UU TNI hasil revisi tidak secara eksplisit melarang militer masuk ke kampus, namun konstitusi dan UU lainnya justru memberi kerangka perlindungan terhadap kebebasan akademik (Pasal 28C dan 28E UUD 1945 serta UU Pendidikan Tinggi). Dengan kata lain, peraturan harus dibaca secara sistemik, bukan semata sektoral.

Penting bagi Kementerian Pendidikan dan kampus untuk memiliki standar etik yang jelas terkait kehadiran militer: dalam bentuk apa, untuk tujuan apa, dan dengan mekanisme transparan seperti MoU yang dapat dipertanggungjawabkan. Tanpa itu, kampus bisa menjadi ladang operasi terselubung militer atas nama kerja sama.

Normalisasi kehadiran militer dengan istilah “mitra akademik” mencerminkan praktik eufemisme berbahaya. Ini mengingatkan pada konsep lawfare—penggunaan hukum atau narasi hukum untuk menjustifikasi dominasi kekuasaan. Ketika bahasa akademik digunakan untuk meredam kritik terhadap represi, maka kita sedang bergerak ke arah depolitisasi kampus, menjadikannya alat kekuasaan, bukan lagi ruang perlawanan intelektual.

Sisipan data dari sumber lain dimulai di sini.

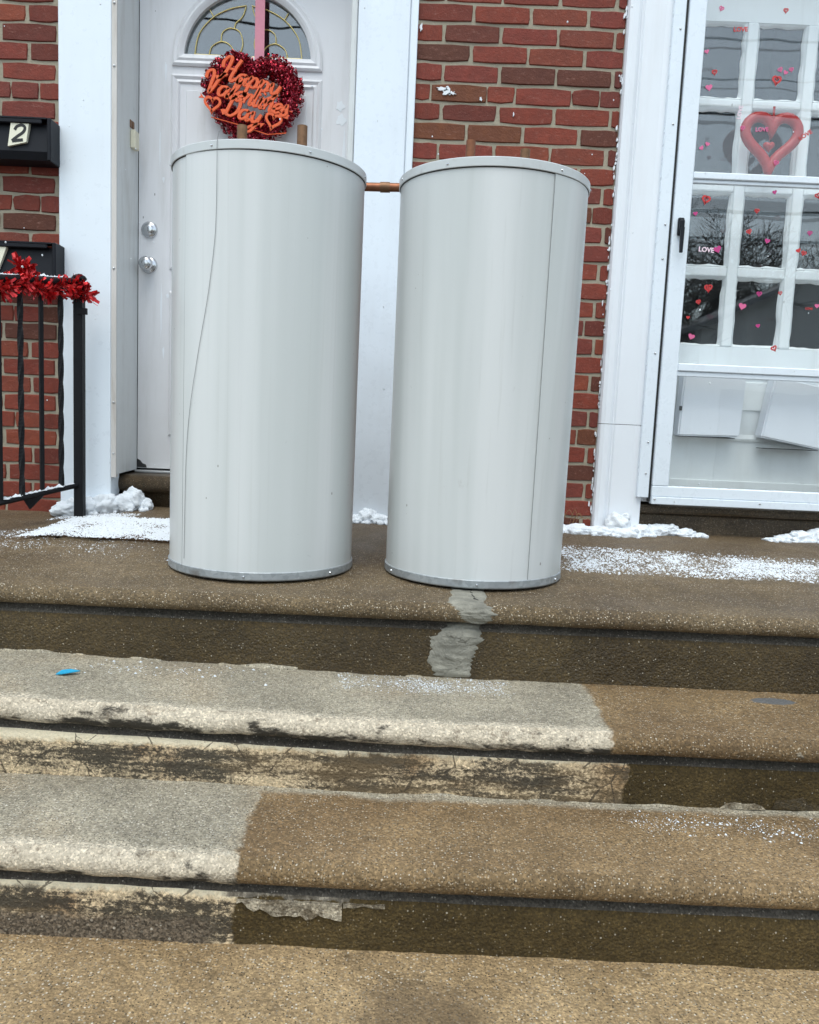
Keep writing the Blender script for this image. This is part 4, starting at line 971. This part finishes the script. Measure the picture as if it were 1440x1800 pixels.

Dalam negara demokratis, kampus adalah salah satu penjaga utama kewarasan publik. Militer punya tugas utama menjaga pertahanan dan kedaulatan negara, bukan mengawasi ruang sipil. Kolaborasi antara kampus dan TNI sah-sah saja, selama dilakukan dengan etika akademik dan transparansi. Tapi jika kolaborasi itu menjadi pintu masuk represi terselubung, maka sudah waktunya kita bertanya: untuk siapa kampus hari ini?